Redemptorist priest Fr Tony Flannery has asked why he remains removed from public ministry by the Vatican when it now appears senior Catholic church figures recently expressed views not dissimilar to his own.
A co-founder of the Association of Catholic Priests, he was suspended from public ministry by the Vatican in 2012 for publicly expressing support for women’s ordination and same-sex marriage, as well as liberal views on homosexuality.
Last September it emerged he had declined a Vatican offer of a return to ministry if he promised silence and signed statements on church teachings. The offer involved signing documents asserting traditional church teaching on women priests, homosexuality, same-sex marriage and gender theory.

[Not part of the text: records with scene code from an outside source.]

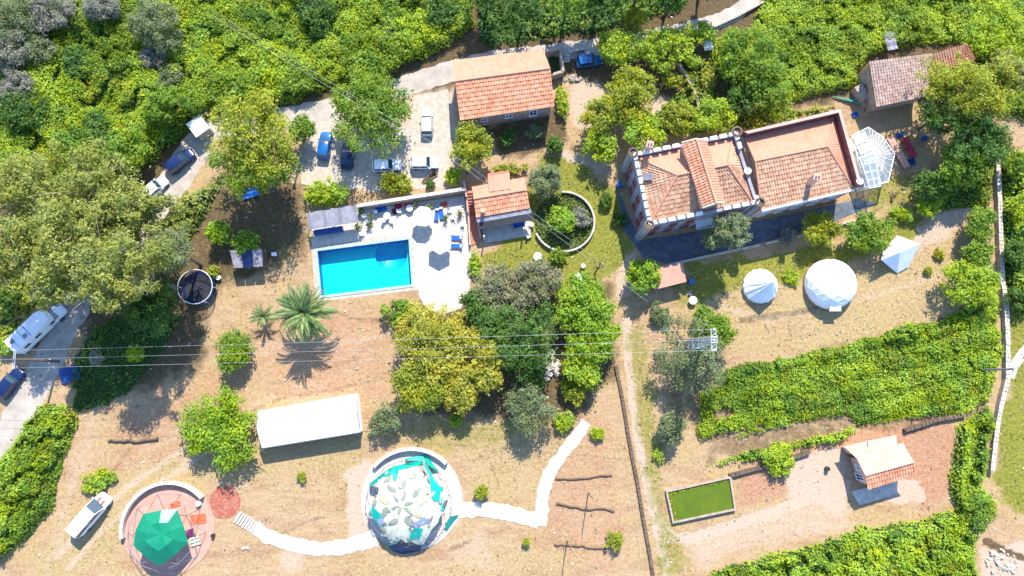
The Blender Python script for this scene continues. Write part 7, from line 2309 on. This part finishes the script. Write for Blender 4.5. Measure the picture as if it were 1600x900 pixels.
m_ = MB()
for (z0_, q0), (z1_, q1) in zip(lv[:-1], lv[1:]):
    cs0 = [(-q0, -q0), (q0, -q0), (q0, q0), (-q0, q0)]; cs1 = [(-q1, -q1), (q1, -q1), (q1, q1), (-q1, q1)]
    for i in range(4):
        j = (i + 1) % 4
        m_.tube([(pb.x + cs0[i][0], pb.y + cs0[i][1], z0_), (pb.x + cs1[j][0], pb.y + cs1[j][1], z1_)], .065, 4)
        m_.tube([(pb.x + cs0[j][0], pb.y + cs0[j][1], z0_), (pb.x + cs1[i][0], pb.y + cs1[i][1], z1_)], .065, 4)
        m_.tube([(pb.x + cs1[i][0], pb.y + cs1[i][1], z1_), (pb.x + cs1[j][0], pb.y + cs1[j][1], z1_)], .065, 4)
m_.build('lattice_bracing', M['steel'], py_)
m_ = MB()
for s_ in (-.3, .3): m_.tube([(pb.x + s_, pb.y - 1.4, PH - .2), (pb.x + s_, pb.y + 1.4, PH - .2)], .06, 5)
for k in range(6): m_.tube([(pb.x - .3, pb.y - 1.4 + .46 * k, PH - .2), (pb.x + .3, pb.y - .94 + .46 * k, PH - .2)], .04, 4)
m_.build('crossarm', M['steel'], py_)
for y in (-1.3, 0, 1.3):
    m_ = MB(); m_.lathe((pb.x, pb.y + y, PH - .15), [(.06, 0), (.13, .06), (.06, .14), (.13, .2), (.05, .34)], 8); m_.build('insulator', M['white_plastic'], py_)
eb = P(1533, 578)
t = thing('utility_pole', 'grey utility pole leaning over the long stone wall at the right', 'utility pole', (eb.x, eb.y, 0))
m_ = MB(); m_.tube([(eb.x, eb.y, 0), (eb.x, eb.y, 7.0)], [.17, .12], 8); m_.build('pole', M['lead'], t)
m_ = MB(); m_.tube([(eb.x, eb.y - .8, 6.7), (eb.x, eb.y + .8, 6.7)], .05, 5); m_.build('crossarm', M['steel'], t)
G = 'power lines between utility pole and pylon'
for y1, y2, lab in ((1.15, 1.3, 'power line over the golden grove, uppermost of three parallel'), (0, 0, 'power line over the golden grove, middle one of three parallel'), (-1.15, -1.3, 'power line over the golden grove, lowest of three parallel')):
    wire('power_line', Vector((b0.x, b0.y + y1, 9.85)), Vector((pb.x, pb.y + y2, PH + .15)), 1.6, .017, lab, G)
for y1, lab in ((1.15, 'short power line leaving the left utility pole, uppermost'), (0, 'short power line leaving the left utility pole, in the middle'), (-1.15, 'short power line leaving the left utility pole, lowest')):
    wire('power_line', Vector((b0.x, b0.y + y1, 9.85)), Vector((b0.x - 30, b0.y + y1 - 1.0, 9.5)), .6, .017, lab, G)
for dy, hh, lab in ((0, 7.5, 'phone wire crossing the kiosk and the round garden, upper one of the pair'), (9, 7.2, 'phone wire crossing the kiosk and the round garden, lower one of the pair')):
    wire('phone_wire', P(330, 15 + dy, 9.5), P(724, 252 + dy, hh), .4, .016, lab.replace('crossing the kiosk and the round garden', 'crossing the brambles and the walnut tree'), 'phone wires')
    wire('phone_wire', P(724, 252 + dy, hh), P(1012, 462 + dy, 5.0), .4, .016, lab, 'phone wires')

# ------------------------------------------------------------------ a last few seconds of tidying
for o in bpy.data.objects:
    if o.type == 'MESH' and o.parent is None and 'kind' not in o and 'category' not in o:
        o['kind'] = 'structure'
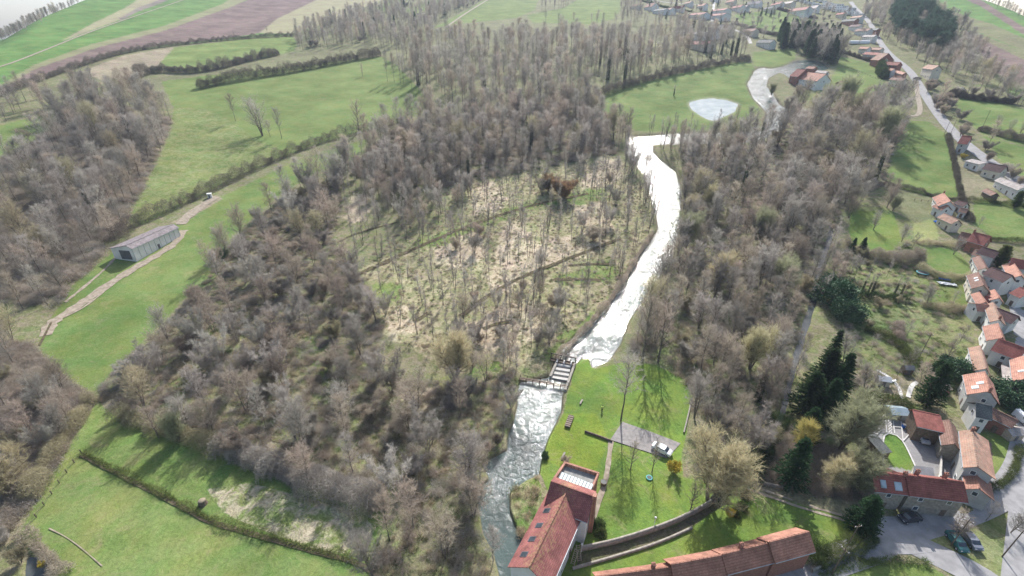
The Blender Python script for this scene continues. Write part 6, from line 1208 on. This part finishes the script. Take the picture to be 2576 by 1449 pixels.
hedge([(2226,465),(2300,480),(2360,500),(2414,506)], 2.5, 2.5, 'twig_dark', 'low hedge at the foot of the large right field')
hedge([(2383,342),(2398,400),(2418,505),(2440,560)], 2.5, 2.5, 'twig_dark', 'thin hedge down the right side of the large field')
hedge([(2312,678),(2330,690),(2380,705),(2436,700)], 3.5, 3.5, 'twig_olive', 'grassy hedge below the small green lawn'); hedge([(2310,614),(2360,616),(2400,622)], 2, 2.5, 'twig_olive', 'hedge between dry lawn and small green lawn')
hedge([(2180,832),(2210,842),(2250,860),(2275,885),(2300,920)], 3, 2.6, 'hedge', 'curved dark evergreen hedge in the vegetable garden')
hedge([(2172,1003),(2200,1012),(2250,1020),(2292,1032)], 4, 3.2, 'hedge', 'thick clipped hedge behind the greenhouse'); hedge([(2478,1236),(2520,1222),(2552,1185),(2562,1130)], 1.6, 2.2, 'hedge', 'clipped hedge curving along the lane')
hedge([(2040,1385),(2046,1425)], 5, 5, 'hedge', 'ivy mound at the east end of the long barn'); hedge([(2050,1412),(2110,1392),(2190,1355)], 3.5, 2.6, 'hedge', 'ivied hedge on the roadside wall')
hedge([(1895,1210),(1910,1150),(1945,1095),(1962,1055)], 4, 2.2, 'ivy', 'dark ivy bank where the canal reaches the track')
hedge([(2140,745),(2200,752),(2280,756)], 3, 3, 'ivy', 'dark hedge under the ivied trunks'); hedge([(2120,620),(2200,655),(2290,662),(2312,650)], 5, 5, 'twig_brown', 'brown overgrown hedge below the garden lawn')
hedge([(2320,770),(2380,785),(2440,780)], 3, 3, 'twig_olive', 'olive hedge below the trampoline lawn'); hedge([(2255,860-40),(2262,900-40)], 3, 3, 'twig_brown', 'short brown hedge in the vegetable garden')
hedge([(2424,505),(2500,512),(2576,522)], 2, 2.5, 'hedge', 'dark hedge above the upper right lawn'); hedge([(2484,604),(2530,608),(2590,614)], 2, 2.5, 'hedge', 'dark hedge below the upper right lawn')
hedge([(2462,328),(2540,348),(2610,366)], 4, 4.5, 'twig_dark', 'hedge between the two upper right meadows'); hedge([(2385,240),(2450,252),(2550,262)], 5, 5, 'twig_dark', 'hedge at the top of the upper right meadow', far=1.3)
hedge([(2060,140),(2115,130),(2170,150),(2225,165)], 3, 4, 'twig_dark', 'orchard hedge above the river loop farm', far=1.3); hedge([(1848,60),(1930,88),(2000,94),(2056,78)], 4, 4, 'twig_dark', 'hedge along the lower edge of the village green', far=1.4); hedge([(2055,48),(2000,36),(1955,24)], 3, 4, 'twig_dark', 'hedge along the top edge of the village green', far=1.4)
hedge([(560,1130),(600,1140),(680,1180),(760,1215),(860,1245),(950,1275)], 6, 4.5, 'twig_grey', 'brushy hedge along the top of the reedy meadow', rag=.6); hedge([(300,1046),(380,1078),(470,1102),(560,1130)], 4, 3, 'twig_olive', 'bushes fringing the top of the lower meadow', rag=.8)
hedge([(232,1010),(180,1085),(120,1170),(80,1260)], 4, 4, 'twig_olive', 'bushy edge of the lower left wood', rag=.6); hedge([(60,1345),(110,1390),(160,1449)], 3, 2, 'twig_brown', 'low brown hedge by the lower left pool')
hedge([(1400,905),(1440,862),(1500,800),(1560,722),(1600,650),(1640,590)], 2.5, 2, 'twig_brown', 'dark brush on the left river bank', rag=.8); hedge([(2070,1455),(2130,1425),(2250,1410),(2330,1420)], 1.5, .8, 'tuft', 'grassy verge bank at the bottom road edge')
hedge([(2225,160),(2210,180),(2225,200)], 7, 8, 'ivy', 'dark ivied mass at the foot of the hamlet', far=1.4)
hedge([(1605,0),(1700,28),(1740,30)], 4, 4, 'hedge', 'hedge in front of the slate roofed far house', far=1.5)
hedge([(212,1143),(335,1206),(455,1266),(525,1308),(645,1341),(765,1376),(905,1411)], 1.6, 1.0, 'tuft', 'rough grass along the upper lip of the long ditch', rag=1)
scatter_ = None
at('yellowbush', 110, 1425, 15, 'yellow bush beside the lower left pool', wid=.8)

# ------------------------------------------------------------------ the air: even haze round everything
hz = MB().box((0, 2400, 330), (9000, 7400, 740)); hm = bpy.data.materials.new('haze'); hm.use_nodes = True; nt = hm.node_tree; nt.nodes.clear()
pv = N(nt, 'ShaderNodeVolumePrincipled'); pv.inputs['Color'].default_value = (.72, .84, 1, 1); pv.inputs['Density'].default_value = HAZE; pv.inputs['Anisotropy'].default_value = .1
ot = N(nt, 'ShaderNodeOutputMaterial'); nt.links.new(pv.outputs[0], ot.inputs['Volume']); tag(hz.done('haze', hm), 'pale blue air thickening with distance over the valley', 'haze', kind='stuff')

He noted how last week it was reported that Bishop Georg Bätzing, president of the German Catholic Bishops’ Conference, was reported as saying he favours women being ordained as deacons.
Bishop Bätzing had added: “There are well-developed arguments in theology in favour of opening up the sacramental ministry to women as well”.
Fr Flannery then pointed to an Irish Times interview with Archbishop-elect of Dublin, Dermot Farrell, published last Saturday, where he had said "he would like to see women becoming deacons in the church".
The priest continued that the Archbishop-elect " is reported as going on to say that 'the biggest barrier to having female priests in the Catholic Church is probably tradition, not the scriptures'. In saying this he appears to undercut the main argument used by the Church against the ordination of women."
Document
Fr Flannery asked: “Will either of these two senior clerics be asked by the Congregation for the Doctrine of the Faith (in Rome) to sign a document which states; ‘a baptised male alone receives ordination validly’?”
It was not his wish that they be asked to do so, “but it is worth pointing out that this is what I have been ordered to sign as a precondition of being ‘gradually’ restored to ministry”, he said.
Archbishop-elect Farrell had also said in his interview that "Pope Francis has given Catholics 'a great lead' on homosexuality, adding that the church's description of it as a 'strong tendency ordered toward an intrinsic moral evil' is language disliked by the Pope".
This being so, Fr Flannery asked, “Will either of these two men be asked to sign the following (as he was), also from the Congregation for the Doctrine of the Faith: ‘Since homosexual practices are contrary to the natural law and do not proceed from a genuine affective and sexual complementarity, they are not approved by the moral teaching of the Catholic Church’?”
Again he emphasised that it was not his wish that this should happen, “but such is the statement demanded of me as a precondition of ‘gradually’ returning to priestly ministry”.
Fr Flannery continued: “Given that the opinions I have expressed on these matters are now being held and expressed by many people of all levels right across the Church, without any apparent sanction, I am curious to know how any Church authority, ecclesiastical or religious, justify and condone the sentences that have been imposed upon me.”